In the gun business, talk--like life--is cheap



As we can see, the conversation on guns and gun control is like a supernova: A massive, unexpected “bang,” a great deal of light and heat, and then—nothing.  At the moment we are still in the “light and heat” phase, but give it time. The President is demanding “change” in gun laws “now,” while Wayne LaPierre, the head of the former sportsmen’s association-turned-proponent-for-domestic-arms-race organization—the National Rifle Association—has announced after careful consideration that the proper response to the Newtown massacre is…more guns! LaPierre claims that "The only thing that stops a bad guy with a gun is a good guy with a gun.” Unfortunately it is not always easy to distinguish the “bad” guys from the “good” guys—since quite often the “bad” guys looked like “good” guys before they become “bad.”  Anyways, LaPierre thinks that at  least one armed “guard” or police officer should be on site at every school—about 140,000 according to the Department of Education. It sounds like a “solution,” until it is discovered that a gunman with a suicidal tendencies might not be deterred by the idea.

But talk in the gun business is cheap, just as life is to some people. Right here in that far-right “city” of Bellevue is the “headquarters” of  a fanatical gun rights organization called the “Citizens Committee for the Right to Keep and Bear Arms” headed by some bozo name Alan Gottlieb, who frequently supplies inane commentary upon request to the local media after incidents like Newtown. This organization is alleged to have coined the phrase “I'll give you my gun when you take it from my cold, dead hands.” This line was a favorite of the late actor Charlton Heston, who told filmmaker Michael Moore in Bowling For Columbine  that the United States’ "history of violence" had something to do with its "mixed ethnicity"—a somewhat naïve statement giving the fact that most of the country’s most notorious and prolific killers were (and are) Caucasian. However, beliefs like this are in keeping with the prevailing paranoia; the irony is that most perpetrators and victims of gun violence are within racial groups, rather than between them. 

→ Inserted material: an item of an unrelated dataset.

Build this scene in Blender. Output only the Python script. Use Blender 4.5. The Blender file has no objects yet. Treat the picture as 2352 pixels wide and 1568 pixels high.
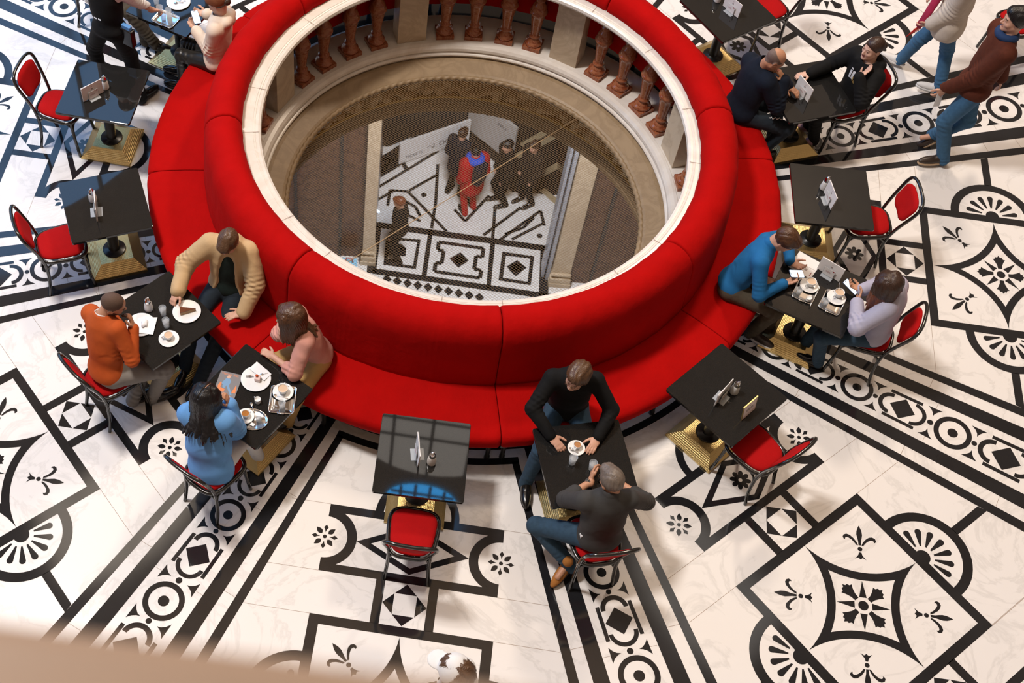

In the end it doesn’t matter who says what, or what laws are or are not passed; people with the intent to cause mayhem with firearms will do so by whatever means at their disposal.  This is, after all, a gun culture. This country has had a love affair with guns for so long it is seems that until everyone is “cold and dead” it is impossible to hit the reset button. It would also be helpful if we didn’t have know-it-all Supreme Court justices like Antonin Scalia, who believe that the Second Amendment clearly approves unlimited gun ownership, when it does nothing of the kind. As long as there are people in this country who choose gunfire over reason, incidents like Newtown will continue to occur, not in the least because the kind of people who generally perpetrate these deeds are the very people gun rights fanatics think should have guns—until, of course, they prove they shouldn’t. And then it is too late.